━━━━━ Data section ━━━━━

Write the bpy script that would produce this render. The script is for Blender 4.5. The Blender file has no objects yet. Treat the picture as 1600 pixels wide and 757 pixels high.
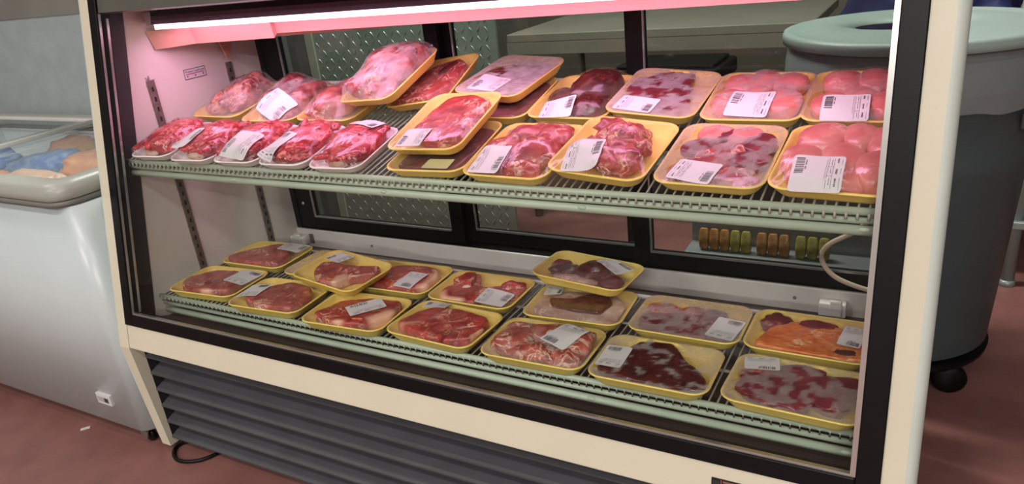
import bpy, bmesh, math, random
import numpy as np
from mathutils import Matrix, Vector, Euler, noise as mnoise
sc = bpy.context.scene
COL = sc.collection
PI = math.pi
random.seed(7)

# ------------------------------------------------------------------ helpers
def lin(c):
    c = c / 255.0
    return c / 12.92 if c <= 0.04045 else ((c + 0.055) / 1.055) ** 2.4
def rgb(r, g, b): return (lin(r), lin(g), lin(b), 1.0)

class MB:
    """collects shapes into one mesh"""
    def __init__(s): s.v = []; s.f = []; s.m = []; s.sm = []
    def add(s, verts, faces, mi=0, smooth=False, M=None):
        o = len(s.v)
        for p in verts:
            p = Vector(p)
            s.v.append(tuple(M @ p) if M is not None else tuple(p))
        for f in faces:
            s.f.append(tuple(i + o for i in f)); s.m.append(mi); s.sm.append(smooth)
        return s
    def box(s, x0, x1, y0, y1, z0, z1, mi=0, M=None, bev=0.0):
        if bev <= 0:
            v = [(x0,y0,z0),(x1,y0,z0),(x1,y1,z0),(x0,y1,z0),(x0,y0,z1),(x1,y0,z1),(x1,y1,z1),(x0,y1,z1)]
            f = [(3,2,1,0),(4,5,6,7),(0,1,5,4),(1,2,6,5),(2,3,7,6),(3,0,4,7)]
            return s.add(v, f, mi, False, M)
        bm = bmesh.new(); bmesh.ops.create_cube(bm, size=1.0)
        for q in bm.verts:
            q.co = Vector(((x0+x1)/2 + q.co.x*(x1-x0), (y0+y1)/2 + q.co.y*(y1-y0), (z0+z1)/2 + q.co.z*(z1-z0)))
        bmesh.ops.bevel(bm, geom=bm.edges[:], offset=bev, segments=2, affect='EDGES', profile=0.5)
        s.bm(bm, mi, False, M); bm.free(); return s
    def bm(s, bm, mi=0, smooth=True, M=None):
        bm.verts.index_update()
        return s.add([q.co.copy() for q in bm.verts], [[q.index for q in f.verts] for f in bm.faces], mi, smooth, M)
    def prism(s, poly, x0, x1, mi=0, smooth=False, M=None):
        """poly in (y,z), extruded along x"""
        n = len(poly)
        v = [(x0, p[0], p[1]) for p in poly] + [(x1, p[0], p[1]) for p in poly]
        f = [tuple(range(n)), tuple(range(2*n-1, n-1, -1))]
        f += [((i+1) % n, i, n+i, n+(i+1) % n) for i in range(n)]
        return s.add(v, f, mi, smooth, M)
    def tube(s, pts, r, n=10, mi=0, cap=True, M=None):
        pts = [Vector(p) for p in pts]; k = len(pts)
        rr = r if isinstance(r, (list, tuple)) else [r]*k
        v = []; f = []; up = Vector((0.0123, 0.021, 1)).normalized()
        for i, p in enumerate(pts):
            t = (pts[min(i+1, k-1)] - pts[max(i-1, 0)]).normalized()
            a = t.cross(up)
            if a.length < 1e-3: a = t.cross(Vector((1, 0, 0)))
            a.normalize(); b = t.cross(a)
            for j in range(n):
                q = 2*PI*j/n
                v.append(p + (a*math.cos(q) + b*math.sin(q))*rr[i])
        for i in range(k-1):
            for j in range(n):
                f.append((i*n+j, i*n+(j+1) % n, (i+1)*n+(j+1) % n, (i+1)*n+j))
        if cap: f += [tuple(range(n-1, -1, -1)), tuple(range((k-1)*n, k*n))]
        return s.add(v, f, mi, True, M)
    def lathe(s, prof, c=(0,0,0), n=48, mi=0, M=None):
        v = []; f = []
        for (r, z) in prof:
            for j in range(n):
                a = 2*PI*j/n
                v.append((c[0]+r*math.cos(a), c[1]+r*math.sin(a), c[2]+z))
        for i in range(len(prof)-1):
            for j in range(n):
                f.append((i*n+j, i*n+(j+1) % n, (i+1)*n+(j+1) % n, (i+1)*n+j))
        return s.add(v, f, mi, True, M)
    def sphere(s, c, r, sub=2, sc_=(1,1,1), mi=0):
        bm = bmesh.new(); bmesh.ops.create_icosphere(bm, subdivisions=sub, radius=r)
        for q in bm.verts: q.co = Vector((c[0]+q.co.x*sc_[0], c[1]+q.co.y*sc_[1], c[2]+q.co.z*sc_[2]))
        s.bm(bm, mi, True); bm.free(); return s
    def mesh(s, name, mats):
        me = bpy.data.meshes.new(name); me.from_pydata(s.v, [], s.f)
        for m in (mats if isinstance(mats, (list, tuple)) else [mats]): me.materials.append(m)
        me.polygons.foreach_set('material_index', s.m)
        me.polygons.foreach_set('use_smooth', s.sm)
        me.update(); return me
    def build(s, name, mats, parent=None, **kw):
        return link(name, s.mesh(name, mats), parent, **kw)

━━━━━

*Task to carry out*.
From the top of the listing above, repeat each line exactly until you reach the line containing "def rgb(r, g, b): return", and repeat that one too. Leave the pictures out.

*Complete response*.
Write the bpy script that would produce this render. The script is for Blender 4.5. The Blender file has no objects yet. Treat the picture as 1600 pixels wide and 757 pixels high.
import bpy, bmesh, math, random
import numpy as np
from mathutils import Matrix, Vector, Euler, noise as mnoise
sc = bpy.context.scene
COL = sc.collection
PI = math.pi
random.seed(7)

# ------------------------------------------------------------------ helpers
def lin(c):
    c = c / 255.0
    return c / 12.92 if c <= 0.04045 else ((c + 0.055) / 1.055) ** 2.4
def rgb(r, g, b): return (lin(r), lin(g), lin(b), 1.0)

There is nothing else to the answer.